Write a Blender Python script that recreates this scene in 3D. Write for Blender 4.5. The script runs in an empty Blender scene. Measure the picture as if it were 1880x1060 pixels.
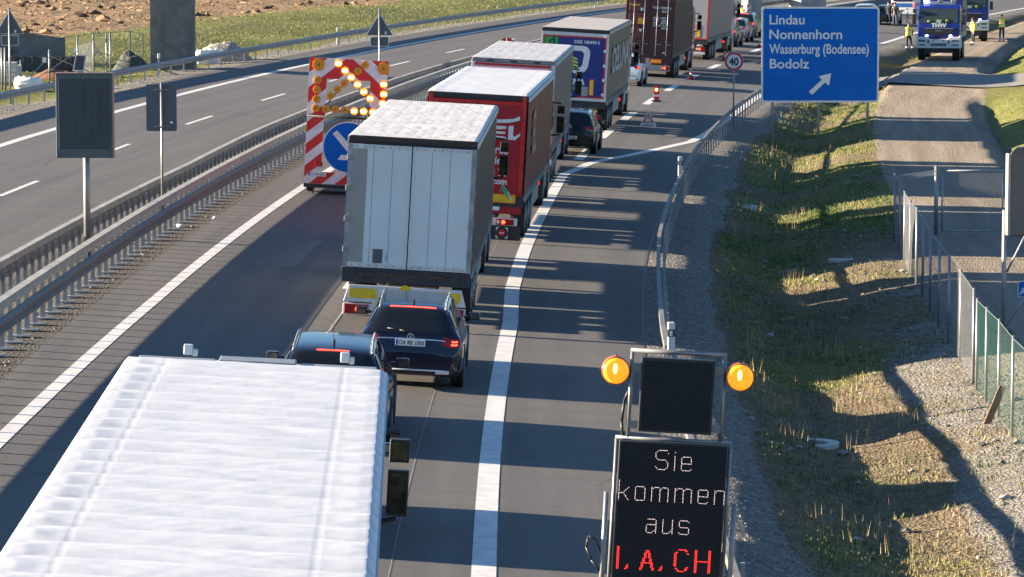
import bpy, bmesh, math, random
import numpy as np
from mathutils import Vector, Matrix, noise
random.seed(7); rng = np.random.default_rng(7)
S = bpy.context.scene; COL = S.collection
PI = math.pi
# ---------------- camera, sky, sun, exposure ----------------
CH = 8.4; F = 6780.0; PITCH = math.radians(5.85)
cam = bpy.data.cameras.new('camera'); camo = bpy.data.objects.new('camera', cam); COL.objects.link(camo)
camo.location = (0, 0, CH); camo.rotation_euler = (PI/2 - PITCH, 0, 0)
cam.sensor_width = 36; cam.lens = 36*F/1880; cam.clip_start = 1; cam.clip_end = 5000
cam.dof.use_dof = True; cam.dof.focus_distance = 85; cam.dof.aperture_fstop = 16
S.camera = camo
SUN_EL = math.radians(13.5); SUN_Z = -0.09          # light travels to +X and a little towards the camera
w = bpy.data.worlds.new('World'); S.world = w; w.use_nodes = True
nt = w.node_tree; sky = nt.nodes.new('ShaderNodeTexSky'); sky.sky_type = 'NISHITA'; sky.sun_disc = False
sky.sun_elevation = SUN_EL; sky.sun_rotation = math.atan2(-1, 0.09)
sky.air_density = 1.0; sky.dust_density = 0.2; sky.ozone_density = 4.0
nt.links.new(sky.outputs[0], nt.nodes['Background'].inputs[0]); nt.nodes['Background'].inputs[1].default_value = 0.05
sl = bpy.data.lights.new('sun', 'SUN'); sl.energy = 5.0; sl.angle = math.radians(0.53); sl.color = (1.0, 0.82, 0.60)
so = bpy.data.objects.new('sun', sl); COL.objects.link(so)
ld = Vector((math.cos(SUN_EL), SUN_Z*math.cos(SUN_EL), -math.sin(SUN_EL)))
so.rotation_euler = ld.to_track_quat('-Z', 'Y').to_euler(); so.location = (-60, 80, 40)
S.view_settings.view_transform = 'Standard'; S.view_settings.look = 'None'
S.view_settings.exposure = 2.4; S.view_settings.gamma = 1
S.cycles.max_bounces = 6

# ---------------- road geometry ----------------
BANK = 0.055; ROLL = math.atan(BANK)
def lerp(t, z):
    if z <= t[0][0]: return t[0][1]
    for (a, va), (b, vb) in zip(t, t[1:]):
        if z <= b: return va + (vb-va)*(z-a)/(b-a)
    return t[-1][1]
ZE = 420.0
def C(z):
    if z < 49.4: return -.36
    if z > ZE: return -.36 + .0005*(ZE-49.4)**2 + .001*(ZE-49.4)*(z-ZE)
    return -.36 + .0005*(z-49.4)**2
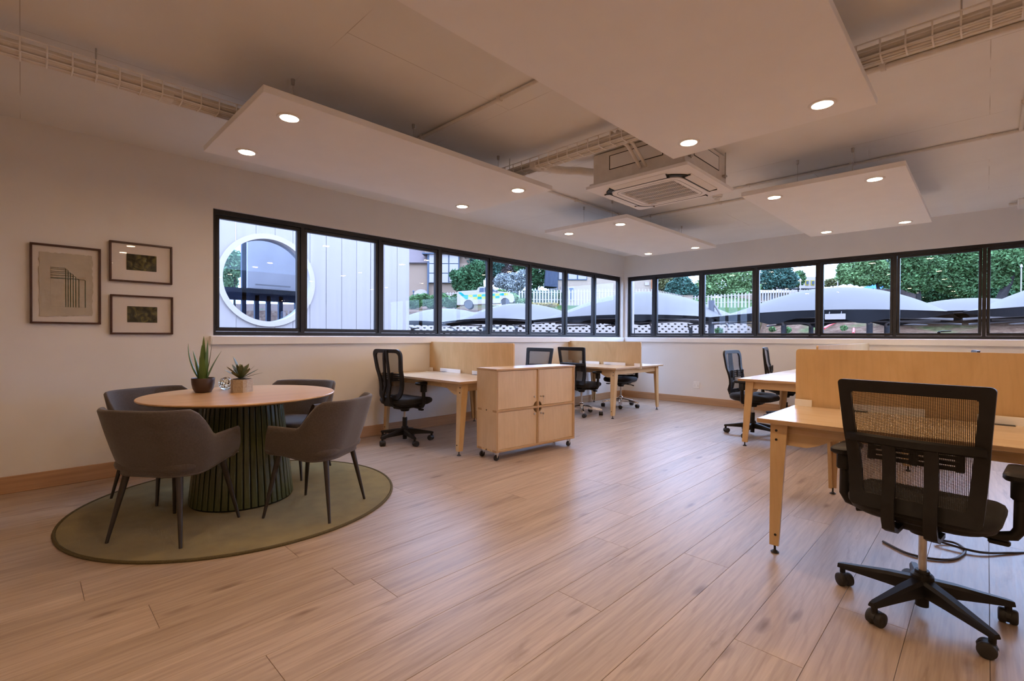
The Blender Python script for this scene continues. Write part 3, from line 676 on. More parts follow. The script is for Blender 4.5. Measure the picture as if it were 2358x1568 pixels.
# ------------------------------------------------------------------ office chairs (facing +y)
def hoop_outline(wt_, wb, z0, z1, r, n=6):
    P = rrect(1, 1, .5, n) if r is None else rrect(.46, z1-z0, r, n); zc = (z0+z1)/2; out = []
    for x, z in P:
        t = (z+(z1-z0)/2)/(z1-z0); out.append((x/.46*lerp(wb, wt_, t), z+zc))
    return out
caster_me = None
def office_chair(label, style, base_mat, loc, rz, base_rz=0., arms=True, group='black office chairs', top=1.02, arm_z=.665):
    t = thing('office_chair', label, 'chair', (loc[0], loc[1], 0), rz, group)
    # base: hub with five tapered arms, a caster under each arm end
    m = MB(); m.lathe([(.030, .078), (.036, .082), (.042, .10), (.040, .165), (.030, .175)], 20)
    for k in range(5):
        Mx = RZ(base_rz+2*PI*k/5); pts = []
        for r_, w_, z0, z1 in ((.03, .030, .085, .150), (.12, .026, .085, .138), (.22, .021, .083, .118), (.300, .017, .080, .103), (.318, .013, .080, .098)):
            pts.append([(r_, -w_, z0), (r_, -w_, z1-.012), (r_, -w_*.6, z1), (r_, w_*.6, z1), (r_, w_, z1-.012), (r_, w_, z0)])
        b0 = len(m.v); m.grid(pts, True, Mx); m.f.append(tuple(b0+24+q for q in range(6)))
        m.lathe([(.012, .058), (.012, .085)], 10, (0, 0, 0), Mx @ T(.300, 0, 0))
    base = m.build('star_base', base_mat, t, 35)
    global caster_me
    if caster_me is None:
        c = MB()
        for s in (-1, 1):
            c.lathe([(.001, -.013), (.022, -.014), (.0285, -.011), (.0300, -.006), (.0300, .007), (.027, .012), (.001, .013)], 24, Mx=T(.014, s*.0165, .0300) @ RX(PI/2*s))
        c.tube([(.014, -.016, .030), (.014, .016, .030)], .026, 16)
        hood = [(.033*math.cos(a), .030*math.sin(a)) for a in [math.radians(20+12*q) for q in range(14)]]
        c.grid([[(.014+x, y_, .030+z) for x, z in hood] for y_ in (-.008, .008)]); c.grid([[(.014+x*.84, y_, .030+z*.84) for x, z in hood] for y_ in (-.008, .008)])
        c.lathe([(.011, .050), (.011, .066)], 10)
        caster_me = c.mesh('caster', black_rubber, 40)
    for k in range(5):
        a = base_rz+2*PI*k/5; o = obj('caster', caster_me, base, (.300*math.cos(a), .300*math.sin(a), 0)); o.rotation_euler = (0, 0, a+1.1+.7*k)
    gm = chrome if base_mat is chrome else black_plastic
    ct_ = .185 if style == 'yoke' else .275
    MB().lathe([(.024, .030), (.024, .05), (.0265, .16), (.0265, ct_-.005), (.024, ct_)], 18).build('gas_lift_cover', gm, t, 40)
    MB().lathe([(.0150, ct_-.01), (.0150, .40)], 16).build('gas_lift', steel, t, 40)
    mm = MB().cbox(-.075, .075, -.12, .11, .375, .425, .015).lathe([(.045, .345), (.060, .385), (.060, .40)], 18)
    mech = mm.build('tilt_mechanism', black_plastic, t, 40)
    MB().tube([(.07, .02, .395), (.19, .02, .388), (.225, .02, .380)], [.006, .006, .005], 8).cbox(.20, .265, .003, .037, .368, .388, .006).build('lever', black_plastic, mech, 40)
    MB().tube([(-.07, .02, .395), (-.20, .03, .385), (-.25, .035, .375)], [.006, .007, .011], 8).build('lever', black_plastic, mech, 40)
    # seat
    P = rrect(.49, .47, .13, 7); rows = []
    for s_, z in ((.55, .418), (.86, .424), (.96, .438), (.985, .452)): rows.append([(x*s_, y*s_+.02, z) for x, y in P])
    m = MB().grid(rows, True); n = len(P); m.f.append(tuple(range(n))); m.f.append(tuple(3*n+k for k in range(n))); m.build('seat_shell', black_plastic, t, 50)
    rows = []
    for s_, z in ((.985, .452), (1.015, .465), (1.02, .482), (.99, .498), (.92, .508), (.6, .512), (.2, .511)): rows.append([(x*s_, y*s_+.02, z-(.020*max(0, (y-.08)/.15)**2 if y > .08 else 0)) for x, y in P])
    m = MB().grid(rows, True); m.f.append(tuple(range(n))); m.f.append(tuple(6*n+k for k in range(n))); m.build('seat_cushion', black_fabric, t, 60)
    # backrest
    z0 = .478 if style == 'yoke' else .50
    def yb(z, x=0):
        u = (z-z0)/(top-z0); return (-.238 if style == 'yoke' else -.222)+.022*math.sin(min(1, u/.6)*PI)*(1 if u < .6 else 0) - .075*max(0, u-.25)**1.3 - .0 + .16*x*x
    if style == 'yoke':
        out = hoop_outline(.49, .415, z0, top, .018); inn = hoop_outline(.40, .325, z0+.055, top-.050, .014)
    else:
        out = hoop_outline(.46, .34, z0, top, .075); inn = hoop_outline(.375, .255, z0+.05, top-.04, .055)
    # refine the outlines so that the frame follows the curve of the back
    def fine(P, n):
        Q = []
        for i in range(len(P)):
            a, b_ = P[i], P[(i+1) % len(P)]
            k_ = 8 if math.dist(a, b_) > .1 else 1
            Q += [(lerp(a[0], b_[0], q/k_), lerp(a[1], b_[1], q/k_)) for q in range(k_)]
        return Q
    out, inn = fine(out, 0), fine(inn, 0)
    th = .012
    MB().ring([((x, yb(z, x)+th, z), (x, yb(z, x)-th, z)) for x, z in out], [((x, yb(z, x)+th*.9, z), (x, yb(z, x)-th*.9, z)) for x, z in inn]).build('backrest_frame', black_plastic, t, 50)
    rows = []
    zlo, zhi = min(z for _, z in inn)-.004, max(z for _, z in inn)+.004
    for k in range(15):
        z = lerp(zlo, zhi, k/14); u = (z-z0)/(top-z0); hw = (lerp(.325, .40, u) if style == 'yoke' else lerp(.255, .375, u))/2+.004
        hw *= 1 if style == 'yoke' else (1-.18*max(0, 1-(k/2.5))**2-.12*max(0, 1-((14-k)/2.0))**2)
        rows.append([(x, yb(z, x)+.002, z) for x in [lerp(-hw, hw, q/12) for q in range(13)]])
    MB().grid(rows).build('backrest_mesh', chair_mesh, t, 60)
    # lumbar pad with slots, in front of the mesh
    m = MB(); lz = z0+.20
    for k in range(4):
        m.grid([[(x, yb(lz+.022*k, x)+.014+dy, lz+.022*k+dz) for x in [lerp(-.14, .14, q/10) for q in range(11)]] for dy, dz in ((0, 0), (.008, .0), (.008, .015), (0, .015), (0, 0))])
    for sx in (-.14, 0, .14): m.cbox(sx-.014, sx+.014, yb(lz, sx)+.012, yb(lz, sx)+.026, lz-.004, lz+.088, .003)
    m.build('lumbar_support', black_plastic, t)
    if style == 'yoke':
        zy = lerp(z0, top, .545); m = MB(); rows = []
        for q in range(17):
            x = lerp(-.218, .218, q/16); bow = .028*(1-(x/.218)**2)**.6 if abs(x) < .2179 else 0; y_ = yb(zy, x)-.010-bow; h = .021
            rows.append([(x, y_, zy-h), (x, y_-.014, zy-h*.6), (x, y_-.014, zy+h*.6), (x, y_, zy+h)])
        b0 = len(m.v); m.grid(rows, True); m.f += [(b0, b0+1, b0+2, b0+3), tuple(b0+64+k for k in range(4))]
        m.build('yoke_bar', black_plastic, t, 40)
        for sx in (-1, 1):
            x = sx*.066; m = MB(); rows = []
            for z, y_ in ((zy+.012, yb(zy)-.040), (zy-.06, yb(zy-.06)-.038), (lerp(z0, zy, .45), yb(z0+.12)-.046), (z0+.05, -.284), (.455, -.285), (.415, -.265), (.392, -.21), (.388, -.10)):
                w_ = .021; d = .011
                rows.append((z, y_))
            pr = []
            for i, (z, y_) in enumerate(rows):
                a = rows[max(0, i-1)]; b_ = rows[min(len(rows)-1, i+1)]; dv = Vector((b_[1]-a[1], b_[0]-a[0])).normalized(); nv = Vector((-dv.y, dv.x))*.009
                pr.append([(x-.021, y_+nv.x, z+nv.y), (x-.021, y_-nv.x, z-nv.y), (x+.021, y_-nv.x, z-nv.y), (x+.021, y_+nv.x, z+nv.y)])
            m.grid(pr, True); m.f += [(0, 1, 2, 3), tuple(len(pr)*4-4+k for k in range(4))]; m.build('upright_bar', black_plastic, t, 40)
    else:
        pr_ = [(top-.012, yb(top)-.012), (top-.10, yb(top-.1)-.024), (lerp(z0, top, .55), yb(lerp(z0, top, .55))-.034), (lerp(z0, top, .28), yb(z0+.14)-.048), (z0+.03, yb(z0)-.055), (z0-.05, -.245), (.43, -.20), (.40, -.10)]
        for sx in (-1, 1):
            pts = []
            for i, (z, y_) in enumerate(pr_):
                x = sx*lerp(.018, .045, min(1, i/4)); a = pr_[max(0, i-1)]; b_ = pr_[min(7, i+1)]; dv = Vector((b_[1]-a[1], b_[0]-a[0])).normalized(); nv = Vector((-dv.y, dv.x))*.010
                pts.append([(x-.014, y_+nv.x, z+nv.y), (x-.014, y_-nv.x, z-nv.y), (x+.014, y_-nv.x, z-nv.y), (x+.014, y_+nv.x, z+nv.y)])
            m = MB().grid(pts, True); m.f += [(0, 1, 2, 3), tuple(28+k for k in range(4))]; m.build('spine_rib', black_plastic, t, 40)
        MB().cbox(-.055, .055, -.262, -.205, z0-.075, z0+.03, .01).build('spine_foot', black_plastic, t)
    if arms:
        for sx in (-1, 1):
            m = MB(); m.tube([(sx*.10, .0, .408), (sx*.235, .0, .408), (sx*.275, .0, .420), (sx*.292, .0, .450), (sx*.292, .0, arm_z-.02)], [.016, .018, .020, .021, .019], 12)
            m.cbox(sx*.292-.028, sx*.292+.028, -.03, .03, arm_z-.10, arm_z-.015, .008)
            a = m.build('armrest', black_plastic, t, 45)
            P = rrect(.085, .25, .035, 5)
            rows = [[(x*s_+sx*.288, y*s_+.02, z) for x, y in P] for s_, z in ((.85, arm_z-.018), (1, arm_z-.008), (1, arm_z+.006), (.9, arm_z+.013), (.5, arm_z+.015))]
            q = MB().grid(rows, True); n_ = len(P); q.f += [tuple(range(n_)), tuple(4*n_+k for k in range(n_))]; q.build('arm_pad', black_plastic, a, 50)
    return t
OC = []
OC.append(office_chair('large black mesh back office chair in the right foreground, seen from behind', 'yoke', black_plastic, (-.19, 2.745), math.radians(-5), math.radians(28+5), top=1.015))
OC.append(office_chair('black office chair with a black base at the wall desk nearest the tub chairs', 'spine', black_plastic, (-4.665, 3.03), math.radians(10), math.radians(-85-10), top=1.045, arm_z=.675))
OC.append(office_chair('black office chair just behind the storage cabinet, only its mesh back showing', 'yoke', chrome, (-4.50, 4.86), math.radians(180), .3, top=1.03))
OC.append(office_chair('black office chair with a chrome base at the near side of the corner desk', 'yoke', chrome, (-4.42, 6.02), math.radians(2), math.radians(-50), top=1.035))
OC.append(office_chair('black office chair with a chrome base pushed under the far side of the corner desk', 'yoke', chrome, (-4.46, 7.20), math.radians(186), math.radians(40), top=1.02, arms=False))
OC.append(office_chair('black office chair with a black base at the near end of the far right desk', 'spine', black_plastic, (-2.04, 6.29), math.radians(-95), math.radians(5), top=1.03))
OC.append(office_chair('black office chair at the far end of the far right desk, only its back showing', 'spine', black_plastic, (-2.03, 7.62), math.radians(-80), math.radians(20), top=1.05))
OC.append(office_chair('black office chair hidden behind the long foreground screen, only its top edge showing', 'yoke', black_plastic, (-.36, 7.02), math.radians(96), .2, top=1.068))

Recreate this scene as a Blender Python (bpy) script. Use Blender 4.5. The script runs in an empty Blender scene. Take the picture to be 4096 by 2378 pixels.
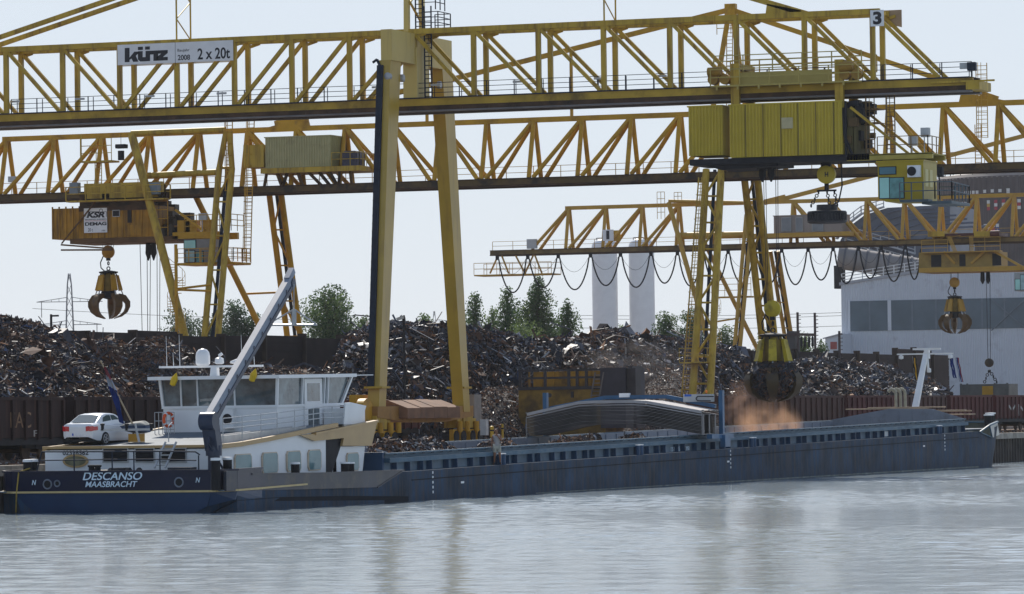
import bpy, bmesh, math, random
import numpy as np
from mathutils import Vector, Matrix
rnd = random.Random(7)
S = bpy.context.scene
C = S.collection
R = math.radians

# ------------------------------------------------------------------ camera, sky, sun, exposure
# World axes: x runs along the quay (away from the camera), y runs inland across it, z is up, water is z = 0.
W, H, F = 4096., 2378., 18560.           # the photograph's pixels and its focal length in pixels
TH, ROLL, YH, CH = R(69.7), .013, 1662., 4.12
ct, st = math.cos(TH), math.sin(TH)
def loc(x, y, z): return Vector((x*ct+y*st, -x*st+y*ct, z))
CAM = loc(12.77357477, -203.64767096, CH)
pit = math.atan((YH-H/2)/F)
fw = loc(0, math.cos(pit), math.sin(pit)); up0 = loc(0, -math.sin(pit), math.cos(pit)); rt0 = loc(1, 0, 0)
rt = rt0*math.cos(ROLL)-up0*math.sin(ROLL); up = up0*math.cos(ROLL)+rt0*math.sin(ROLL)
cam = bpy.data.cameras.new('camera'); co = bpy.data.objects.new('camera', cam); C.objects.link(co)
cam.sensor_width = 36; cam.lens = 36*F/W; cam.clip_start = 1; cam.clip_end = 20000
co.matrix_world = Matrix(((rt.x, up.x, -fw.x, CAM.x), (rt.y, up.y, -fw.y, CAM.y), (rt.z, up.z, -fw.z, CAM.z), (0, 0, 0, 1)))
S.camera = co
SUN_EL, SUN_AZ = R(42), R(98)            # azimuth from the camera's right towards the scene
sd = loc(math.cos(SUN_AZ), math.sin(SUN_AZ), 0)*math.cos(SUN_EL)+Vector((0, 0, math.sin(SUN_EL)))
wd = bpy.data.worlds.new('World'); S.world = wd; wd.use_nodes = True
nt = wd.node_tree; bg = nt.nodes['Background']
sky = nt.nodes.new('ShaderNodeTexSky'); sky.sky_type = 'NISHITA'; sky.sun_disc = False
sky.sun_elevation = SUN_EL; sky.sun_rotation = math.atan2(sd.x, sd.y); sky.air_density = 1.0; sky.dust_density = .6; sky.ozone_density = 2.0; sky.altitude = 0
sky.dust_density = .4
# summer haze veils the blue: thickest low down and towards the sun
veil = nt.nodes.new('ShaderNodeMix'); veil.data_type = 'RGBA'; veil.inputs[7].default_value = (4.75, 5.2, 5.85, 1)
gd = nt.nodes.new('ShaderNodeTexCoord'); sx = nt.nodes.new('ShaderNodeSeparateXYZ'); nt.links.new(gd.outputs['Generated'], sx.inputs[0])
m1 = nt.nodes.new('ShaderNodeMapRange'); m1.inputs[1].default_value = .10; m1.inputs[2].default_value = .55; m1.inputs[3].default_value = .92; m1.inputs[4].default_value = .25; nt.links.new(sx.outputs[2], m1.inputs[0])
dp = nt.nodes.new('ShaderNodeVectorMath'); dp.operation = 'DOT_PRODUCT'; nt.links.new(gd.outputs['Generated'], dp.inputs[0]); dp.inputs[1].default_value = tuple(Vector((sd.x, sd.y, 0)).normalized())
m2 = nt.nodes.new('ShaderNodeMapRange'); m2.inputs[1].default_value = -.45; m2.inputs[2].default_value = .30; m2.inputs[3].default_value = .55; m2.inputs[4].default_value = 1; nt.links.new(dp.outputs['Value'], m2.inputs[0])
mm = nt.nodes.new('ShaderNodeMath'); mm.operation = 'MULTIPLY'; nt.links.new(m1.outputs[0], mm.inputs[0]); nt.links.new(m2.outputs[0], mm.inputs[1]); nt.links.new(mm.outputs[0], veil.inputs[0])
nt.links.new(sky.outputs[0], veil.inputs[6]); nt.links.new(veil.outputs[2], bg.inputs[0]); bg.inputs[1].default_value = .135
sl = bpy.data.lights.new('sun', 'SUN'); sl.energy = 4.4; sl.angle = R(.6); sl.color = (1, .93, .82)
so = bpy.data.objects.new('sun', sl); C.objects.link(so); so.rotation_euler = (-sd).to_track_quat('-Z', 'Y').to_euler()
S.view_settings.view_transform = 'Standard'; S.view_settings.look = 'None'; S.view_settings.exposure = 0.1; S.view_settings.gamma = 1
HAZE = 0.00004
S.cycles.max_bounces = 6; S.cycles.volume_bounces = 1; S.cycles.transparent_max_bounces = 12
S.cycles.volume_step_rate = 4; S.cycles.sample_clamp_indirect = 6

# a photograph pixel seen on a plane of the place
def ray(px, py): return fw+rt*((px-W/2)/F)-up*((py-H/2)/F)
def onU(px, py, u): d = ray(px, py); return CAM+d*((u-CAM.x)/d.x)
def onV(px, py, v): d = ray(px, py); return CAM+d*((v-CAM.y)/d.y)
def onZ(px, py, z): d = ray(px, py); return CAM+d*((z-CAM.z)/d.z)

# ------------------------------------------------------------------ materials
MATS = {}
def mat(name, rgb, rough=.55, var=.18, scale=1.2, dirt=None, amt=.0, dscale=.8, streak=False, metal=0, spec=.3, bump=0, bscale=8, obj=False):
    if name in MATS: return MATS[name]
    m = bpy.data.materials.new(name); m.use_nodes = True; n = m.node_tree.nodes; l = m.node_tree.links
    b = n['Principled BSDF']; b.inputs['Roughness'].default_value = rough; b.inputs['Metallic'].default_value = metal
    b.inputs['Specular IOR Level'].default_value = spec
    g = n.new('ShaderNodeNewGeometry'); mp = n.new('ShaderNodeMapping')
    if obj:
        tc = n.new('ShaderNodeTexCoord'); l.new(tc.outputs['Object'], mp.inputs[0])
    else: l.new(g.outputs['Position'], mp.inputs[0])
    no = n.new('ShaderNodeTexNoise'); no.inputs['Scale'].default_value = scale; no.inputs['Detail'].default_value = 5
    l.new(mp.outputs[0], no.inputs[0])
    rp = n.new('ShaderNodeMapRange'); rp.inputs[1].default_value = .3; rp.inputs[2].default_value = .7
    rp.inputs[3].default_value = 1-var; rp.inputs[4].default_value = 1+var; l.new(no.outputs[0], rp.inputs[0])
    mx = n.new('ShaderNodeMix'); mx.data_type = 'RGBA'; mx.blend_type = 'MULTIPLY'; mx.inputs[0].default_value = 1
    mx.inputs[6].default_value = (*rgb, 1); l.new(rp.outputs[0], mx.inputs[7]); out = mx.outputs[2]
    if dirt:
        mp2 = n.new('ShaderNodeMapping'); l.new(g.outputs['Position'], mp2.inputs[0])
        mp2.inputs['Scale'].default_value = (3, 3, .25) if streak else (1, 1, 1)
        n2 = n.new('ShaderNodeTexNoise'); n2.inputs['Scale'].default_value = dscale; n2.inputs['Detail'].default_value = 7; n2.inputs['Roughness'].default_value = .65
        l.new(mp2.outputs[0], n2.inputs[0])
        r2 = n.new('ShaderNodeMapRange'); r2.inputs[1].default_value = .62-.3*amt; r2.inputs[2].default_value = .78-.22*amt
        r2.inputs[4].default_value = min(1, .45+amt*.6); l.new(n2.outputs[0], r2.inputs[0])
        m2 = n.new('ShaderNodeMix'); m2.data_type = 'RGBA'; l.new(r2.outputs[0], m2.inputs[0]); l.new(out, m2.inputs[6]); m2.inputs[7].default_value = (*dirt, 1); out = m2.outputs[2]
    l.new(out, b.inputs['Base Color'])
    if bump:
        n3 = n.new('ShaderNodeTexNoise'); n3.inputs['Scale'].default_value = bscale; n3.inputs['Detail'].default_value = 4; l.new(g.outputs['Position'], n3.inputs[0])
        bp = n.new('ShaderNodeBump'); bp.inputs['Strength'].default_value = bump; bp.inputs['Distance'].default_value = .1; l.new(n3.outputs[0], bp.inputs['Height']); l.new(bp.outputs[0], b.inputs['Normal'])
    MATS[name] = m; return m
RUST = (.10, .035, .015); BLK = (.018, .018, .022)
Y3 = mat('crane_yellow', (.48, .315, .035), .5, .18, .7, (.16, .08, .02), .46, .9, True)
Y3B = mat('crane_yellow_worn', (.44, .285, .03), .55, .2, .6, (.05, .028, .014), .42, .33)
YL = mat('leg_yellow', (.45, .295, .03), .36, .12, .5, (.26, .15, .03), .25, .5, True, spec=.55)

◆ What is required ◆
Starting at the line that contains "Recreate this scene" and ending at the line that contains "R = math.radians", give the lines again exactly. Do not include the pictures.

◆ Answer to the exercise ◆
Recreate this scene as a Blender Python (bpy) script. Use Blender 4.5. The script runs in an empty Blender scene. Take the picture to be 4096 by 2378 pixels.
import bpy, bmesh, math, random
import numpy as np
from mathutils import Vector, Matrix
rnd = random.Random(7)
S = bpy.context.scene
C = S.collection
R = math.radians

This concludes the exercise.